USA — On October 27, Thursday, Elon Musk became the owner of Twitter Inc. Musk then fired key Twitter executives as one of his first moves as the official owner of the popular social media platform.
According to multiple sources, the ownership deal has closed, which gave Musk the mandate to clean the house among the executive ranks.
Musk fired CEO Parag Agrawal, CFO Ned Segal, general counsel Sean Edgett, and head of legal policy, trust, and safety Vijaya Gadde.
The billionaire previously criticized Gadde and tangled with Agrawal on Twitter.

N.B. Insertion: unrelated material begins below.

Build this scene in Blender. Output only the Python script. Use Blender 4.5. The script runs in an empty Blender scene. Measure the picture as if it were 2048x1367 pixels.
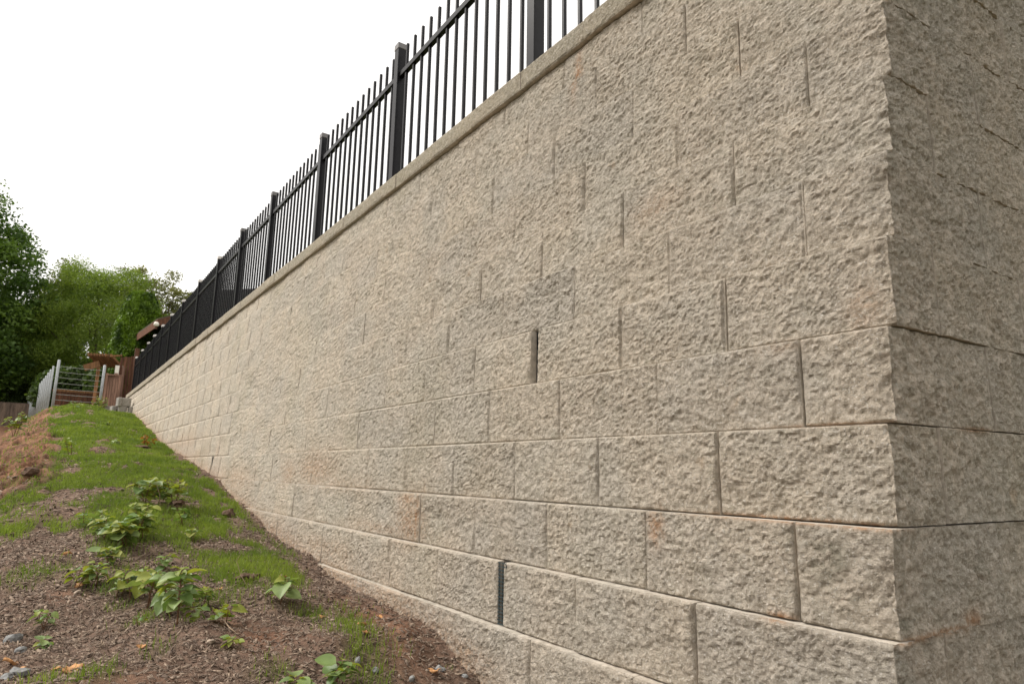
import bpy, math, random
import numpy as np
from mathutils import Vector, Matrix
random.seed(7); rng = np.random.default_rng(7)
SC = bpy.context.scene; COL = SC.collection

# ------------------------------------------------------------------ camera
YAW, PIT, ROL = -0.96212, 0.19365, 0.01454
def cam_axes(yaw, pit, rol):
    cy, sy, cp, sp, cr, sr = math.cos(yaw), math.sin(yaw), math.cos(pit), math.sin(pit), math.cos(rol), math.sin(rol)
    f = np.array([sy*cp, cy*cp, sp]); r = np.array([cy, -sy, 0]); u = np.cross(r, f)
    return cr*r+sr*u, -sr*r+cr*u, f
R_, U_, F_ = cam_axes(YAW, PIT, ROL)
CAM = np.array([0.6561, -1.318, 0.3003])
cd = bpy.data.cameras.new('camera'); cam = bpy.data.objects.new('camera', cd); COL.objects.link(cam)
cam.matrix_world = Matrix(((R_[0], U_[0], -F_[0], CAM[0]), (R_[1], U_[1], -F_[1], CAM[1]), (R_[2], U_[2], -F_[2], CAM[2]), (0, 0, 0, 1)))
cd.sensor_width = 36; cd.lens = 23.2; cd.clip_start = .05; cd.clip_end = 2000
cd.dof.use_dof = True; cd.dof.focus_distance = 2.3; cd.dof.aperture_fstop = 9
SC.camera = cam

# ------------------------------------------------------------------ light
SUN_EL, SUN_AZ = math.radians(48), math.radians(218)      # azimuth clockwise from +Y
w = bpy.data.worlds.new('World'); SC.world = w; w.use_nodes = True
nt = w.node_tree; nt.nodes.clear()
out = nt.nodes.new('ShaderNodeOutputWorld'); bg = nt.nodes.new('ShaderNodeBackground')
sky = nt.nodes.new('ShaderNodeTexSky'); sky.sky_type = 'NISHITA'; sky.sun_disc = False
sky.sun_elevation = SUN_EL; sky.sun_rotation = SUN_AZ; sky.air_density = 1.2; sky.dust_density = 4
mix = nt.nodes.new('ShaderNodeMix'); mix.data_type = 'RGBA'; mix.inputs['Factor'].default_value = .9
mix.inputs['B'].default_value = (9.3, 9.0, 8.6, 1)     # even overcast cloud layer
nt.links.new(sky.outputs[0], mix.inputs['A']); nt.links.new(mix.outputs['Result'], bg.inputs['Color'])
bg.inputs['Strength'].default_value = .1; nt.links.new(bg.outputs[0], out.inputs[0])
sd = bpy.data.lights.new('sun', 'SUN'); sd.energy = 2.3; sd.angle = math.radians(20); sd.color = (1, .96, .90)
sun = bpy.data.objects.new('sun', sd); COL.objects.link(sun)
sv = Vector((math.sin(SUN_AZ)*math.cos(SUN_EL), math.cos(SUN_AZ)*math.cos(SUN_EL), math.sin(SUN_EL)))
sun.rotation_euler = sv.to_track_quat('Z', 'Y').to_euler(); sun.location = sv*30
vs = SC.view_settings; vs.view_transform = 'Standard'; vs.look = 'None'; vs.exposure = 0.6; vs.gamma = 1; vs.use_curve_mapping = False
SC.cycles.max_bounces = 6; SC.cycles.transparent_max_bounces = 8

# ------------------------------------------------------------------ noise
def _h(i, j, k, s):
    n = (i.astype(np.int64)*73856093) ^ (j.astype(np.int64)*19349663) ^ (k.astype(np.int64)*83492791) ^ (s*2654435761)
    n &= 0xffffffff
    n = ((n ^ (n >> 15))*0x2c1b3c6d) & 0xffffffff
    n = ((n ^ (n >> 12))*0x297a2d39) & 0xffffffff
    return ((n ^ (n >> 15)) & 0xffff)/65535.
def vn(P, f, s=0):
    Q = P*f; I = np.floor(Q).astype(np.int64); t = Q-I; t = t*t*(3-2*t)
    i, j, k = I[:, 0], I[:, 1], I[:, 2]; x, y, z = t[:, 0], t[:, 1], t[:, 2]
    r = 0
    for a in (0, 1):
        for b in (0, 1):
            for c in (0, 1):
                r = r+(x if a else 1-x)*(y if b else 1-y)*(z if c else 1-z)*_h(i+a, j+b, k+c, s)
    return r
def fbm(P, f, o, s=0):
    r = 0; a = .5; t = 0
    for q in range(o): r = r+a*vn(P, f*2.03**q, s+q); t += a; a *= .5
    return r/t
def P2(x, y, z=0): return np.stack([x, y, np.zeros_like(x)+z], -1)
def sm(a, b, x): t = np.clip((x-a)/(b-a), 0, 1); return t*t*(3-2*t)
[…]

The former Twitter CEO took after founder Jack Dorsey late last year. Since Agrawal took over for Dorsey, Twitter has had various shuffling of executive staff.
Twitter’s history with staff changes
Agrawal first started at Twitter in 2011. Before serving as CEO, he was the CTO. Within a few weeks of serving as CEO, two executives stepped down as part of Agrawal’s restructuring: (1) Twitter’s Chief Design Officer Dantley Davis and (2) Head of Engineering Michael Montano.
Shortly afterwards, they lost two more leaders: (1) Chief information security officer Rinki Sethi and (2) head of Security Peiter Zatko (Mudge).
In May, Twitter’s GM of Consumer, Keyvon Beykpour, announced he was leaving the company after seven years of service after Agrawal asked him to step down. Twitter’s revenue product lead Bruce Falck also left the company following Beykpour.
Previously, rumors said that Musk wanted to cut 75% of Twitter staff, which left many employees worried, but he backtracked on that statement.
Meanwhile, he tweeted, “the bird is freed,” referencing Twitter’s bird logo in an apparent nod to his desire to see the company have fewer limits on content posted. However, he also said he doesn’t want the platform to become a platform for hate and division.
His other goals include making the algorithms that determine content presentation publicly available to users and wanting to defeat spam bots on the platform. However, Musk has not offered details on how he will achieve all these goals, nor who will run the company.